The author has used simple English language with Hindi words in between giving it a touch of Urban India and the book should be read by everyone. It is especially good for all those aimless confused young people, who never listen to their inner voice and follow the mob. The language is clear and convincing. In fact, author should have used foot notes because I think that the book has a global appeal especially when people all over the world have started reading Sanskrit and Srimad Bhagwad Gita.
I loved the conclusion or rather destiny of our protagonist.
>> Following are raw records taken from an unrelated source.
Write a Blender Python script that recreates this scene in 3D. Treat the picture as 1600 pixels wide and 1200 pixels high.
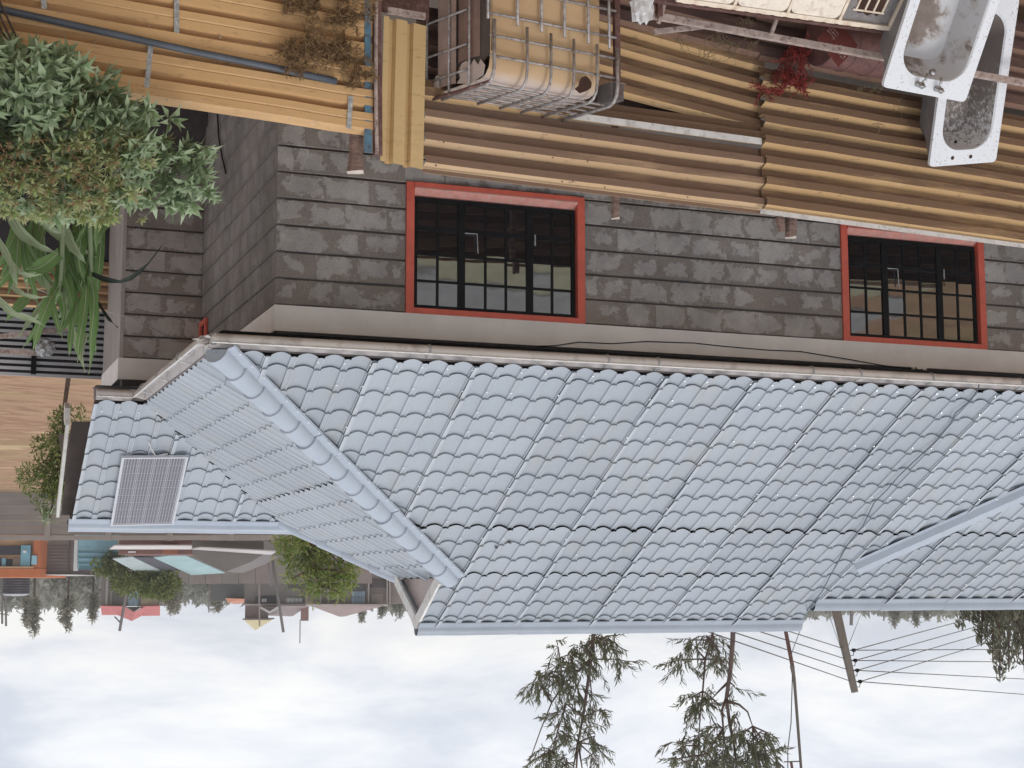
import bpy, bmesh, math, random
from math import sin, cos, tan, radians, pi, sqrt
from mathutils import Vector as V, Matrix
import mathutils.noise as mn
random.seed(7)
S = bpy.context.scene
for _o in list(bpy.data.objects): bpy.data.objects.remove(_o)
COL = S.collection
# ---------------------------------------------------------------- camera
F_PX, YAW, PITCH, ROLL = 2496.7, -0.36485, 0.129324, 0.001012
CAM = V((3.1108, -14.2104, 5.0441))
FWD = V((sin(YAW)*cos(PITCH), cos(YAW)*cos(PITCH), -sin(PITCH)))
_r = V((cos(YAW), -sin(YAW), 0)); _d = FWD.cross(_r)
RGT = cos(ROLL)*_r + sin(ROLL)*_d; DWN = -sin(ROLL)*_r + cos(ROLL)*_d
cam_d = bpy.data.cameras.new('camera'); cam_o = bpy.data.objects.new('camera', cam_d)
COL.objects.link(cam_o)
cam_d.sensor_width = 36.0; cam_d.lens = F_PX/1600*36; cam_d.clip_start = 0.1; cam_d.clip_end = 3000
_m = Matrix.Identity(4)          # the photograph was taken with the phone upside down
for i in range(3):
    _m[i][0] = -RGT[i]; _m[i][1] = DWN[i]; _m[i][2] = -FWD[i]; _m[i][3] = CAM[i]
cam_o.matrix_world = _m
S.camera = cam_o
# ---------------------------------------------------------------- light
SUN_EL, SUN_AZ = radians(58), radians(205)      # azimuth clockwise from +Y
W = bpy.data.worlds.new('World'); S.world = W; W.use_nodes = True
nt = W.node_tree; nt.nodes.clear()
def N(t, **k):
    n = nt.nodes.new(t)
    for a, b in k.items(): setattr(n, a, b)
    return n
out = N('ShaderNodeOutputWorld'); bgd = N('ShaderNodeBackground'); bgd.inputs[1].default_value = 0.12
sky = N('ShaderNodeTexSky', sky_type='NISHITA', sun_disc=False, sun_elevation=SUN_EL, sun_rotation=SUN_AZ)
bgc = N('ShaderNodeBackground'); bgc.inputs[1].default_value = 1.0
tc = N('ShaderNodeTexCoord'); sp = N('ShaderNodeSeparateXYZ'); nt.links.new(tc.outputs['Generated'], sp.inputs[0])
def MTH(op, a, b=None):
    n = N('ShaderNodeMath', operation=op)
    for i, q in enumerate((a, b)):
        if q is None: continue
        if isinstance(q, (int, float)): n.inputs[i].default_value = q
        else: nt.links.new(q, n.inputs[i])
    return n.outputs[0]
zz = MTH('ADD', MTH('MAXIMUM', sp.outputs[2], 0.0), 0.26)
cb = N('ShaderNodeCombineXYZ')
nt.links.new(MTH('DIVIDE', sp.outputs[0], zz), cb.inputs[0]); nt.links.new(MTH('DIVIDE', sp.outputs[1], zz), cb.inputs[1])
n1 = N('ShaderNodeTexNoise'); n1.inputs['Scale'].default_value = 1.9; n1.inputs['Detail'].default_value = 8; n1.inputs['Roughness'].default_value = .56
n1.inputs['Distortion'].default_value = .35
nt.links.new(cb.outputs[0], n1.inputs['Vector'])
rp = N('ShaderNodeValToRGB')
rp.color_ramp.elements[0].position = .36; rp.color_ramp.elements[0].color = (.69, .735, .83, 1)
rp.color_ramp.elements[1].position = .63; rp.color_ramp.elements[1].color = (1.06, 1.06, 1.04, 1)
e = rp.color_ramp.elements.new(.5); e.color = (.90, .92, .975, 1)
nt.links.new(n1.outputs[0], rp.inputs[0])
nt.links.new(rp.outputs[0], bgc.inputs[0]); nt.links.new(sky.outputs[0], bgd.inputs[0])
mxs = N('ShaderNodeMixShader'); mxs.inputs[0].default_value = .93
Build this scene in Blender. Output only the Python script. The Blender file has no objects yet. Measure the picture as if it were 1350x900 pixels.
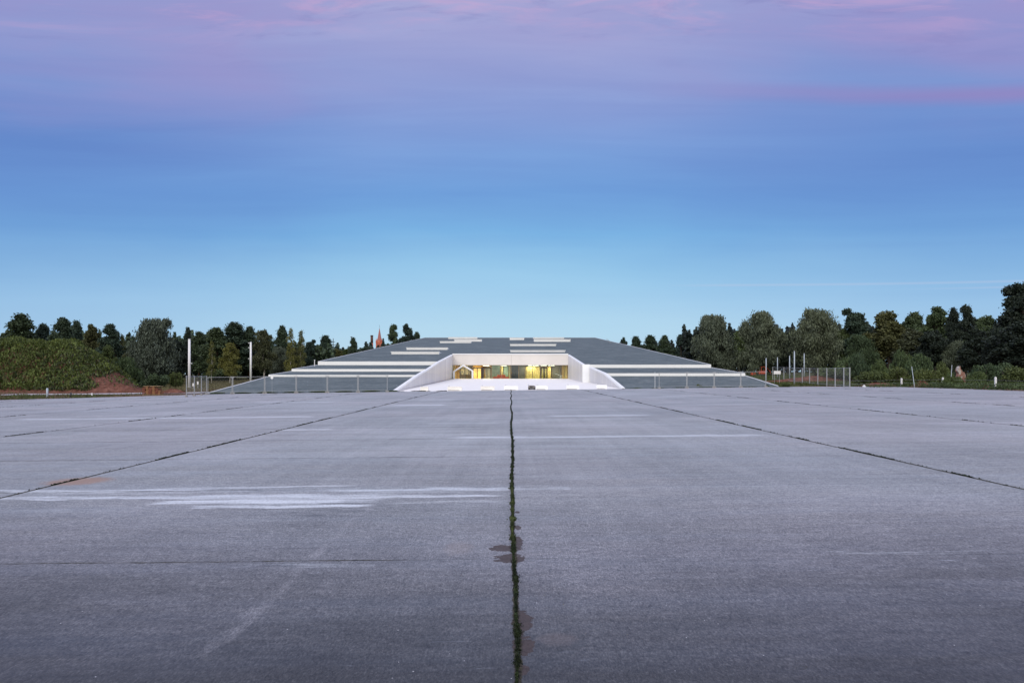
import bpy, bmesh, math, random
import numpy as np
from mathutils import Vector
R = math.radians
random.seed(7)
scene = bpy.context.scene
COL = scene.collection

# ------------------------------------------------------------------ helpers
def lin(c):
    return tuple(((v/255)/12.92 if v/255 <= .04045 else ((v/255+.055)/1.055)**2.4) for v in c) + (1,)

class G:
    """small node-expression helper"""
    def __init__(s, nt): s.nt = nt
    def n(s, t, **kw):
        nd = s.nt.nodes.new(t)
        for k, v in kw.items(): setattr(nd, k, v)
        return nd
    def put(s, sock, v):
        if isinstance(v, bpy.types.NodeSocket): s.nt.links.new(v, sock)
        elif v is not None:
            if sock.type == 'RGBA' and isinstance(v, (tuple, list)) and len(v) == 3: v = tuple(v)+(1,)
            if sock.type in ('RGBA',) and isinstance(v, (int, float)): v = (v, v, v, 1)
            sock.default_value = v
    def m(s, op, a, b=None, c=None, clamp=False):
        nd = s.n('ShaderNodeMath', operation=op, use_clamp=clamp)
        s.put(nd.inputs[0], a)
        if b is not None: s.put(nd.inputs[1], b)
        if c is not None: s.put(nd.inputs[2], c)
        return nd.outputs[0]
    def pos(s, kind='Object'):
        return s.n('ShaderNodeTexCoord').outputs[kind]
    def sep(s, v):
        nd = s.n('ShaderNodeSeparateXYZ'); s.put(nd.inputs[0], v); return nd.outputs
    def comb(s, x, y, z):
        nd = s.n('ShaderNodeCombineXYZ')
        for i, v in enumerate((x, y, z)): s.put(nd.inputs[i], v)
        return nd.outputs[0]
    def vscale(s, v, sc):
        nd = s.n('ShaderNodeVectorMath', operation='MULTIPLY'); s.put(nd.inputs[0], v); nd.inputs[1].default_value = sc
        return nd.outputs[0]
    def noise(s, v, scale=1, detail=3, rough=.55, dist=0):
        nd = s.n('ShaderNodeTexNoise'); s.put(nd.inputs['Vector'], v)
        nd.inputs['Scale'].default_value = scale; nd.inputs['Detail'].default_value = detail
        nd.inputs['Roughness'].default_value = rough; nd.inputs['Distortion'].default_value = dist
        return nd.outputs[0]
    def mr(s, v, a, b, c=0, d=1, smooth=True):
        nd = s.n('ShaderNodeMapRange', interpolation_type='SMOOTHSTEP' if smooth else 'LINEAR')
        nd.clamp = True
        s.put(nd.inputs[0], v)
        for i, q in enumerate((a, b, c, d)): s.put(nd.inputs[i+1], q)
        return nd.outputs[0]
    def mix(s, f, a, b, bt='MIX'):
        nd = s.n('ShaderNodeMix', data_type='RGBA', blend_type=bt); nd.clamp_result = False; nd.clamp_factor = True
        s.put(nd.inputs['Factor'], f)
        s.put([i for i in nd.inputs if i.name == 'A' and i.type == 'RGBA'][0], a)
        s.put([i for i in nd.inputs if i.name == 'B' and i.type == 'RGBA'][0], b)
        return [o for o in nd.outputs if o.type == 'RGBA'][0]
    def ramp(s, f, stops):
        nd = s.n('ShaderNodeValToRGB'); s.put(nd.inputs[0], f)
        cr = nd.color_ramp
        while len(cr.elements) < len(stops): cr.elements.new(.5)
        for e, (p, c) in zip(cr.elements, stops): e.position = p; e.color = c
        return nd.outputs[0]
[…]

In fact it would have created much more impact, had the author revealed the full title of his friend along with that one thing which made him really famous.
Sharing an excerpt I really liked: “…….It is amazing and at the same time appalling that how the fear of uncertain future grips the people who are so much educated that even after realizing that they are living a dreadful life they are not ready to venture out of their so called comfort zone and realize the potential of their soul and walk on the right path….”
The author has beautifully narrated the story of the protagonist, how his disorganized professional life   ripples his family life and how he gains confidence later, after reading Shrimad Bhagwat Gita. I admire the way he finds out the work according to his nature and follows his dream with a strong determination. 
This is one contemporary book, which highlights the relevance of Srimad Bhagwat Gita in present times and the fact that it is a true story, I hope it kicks the reader more.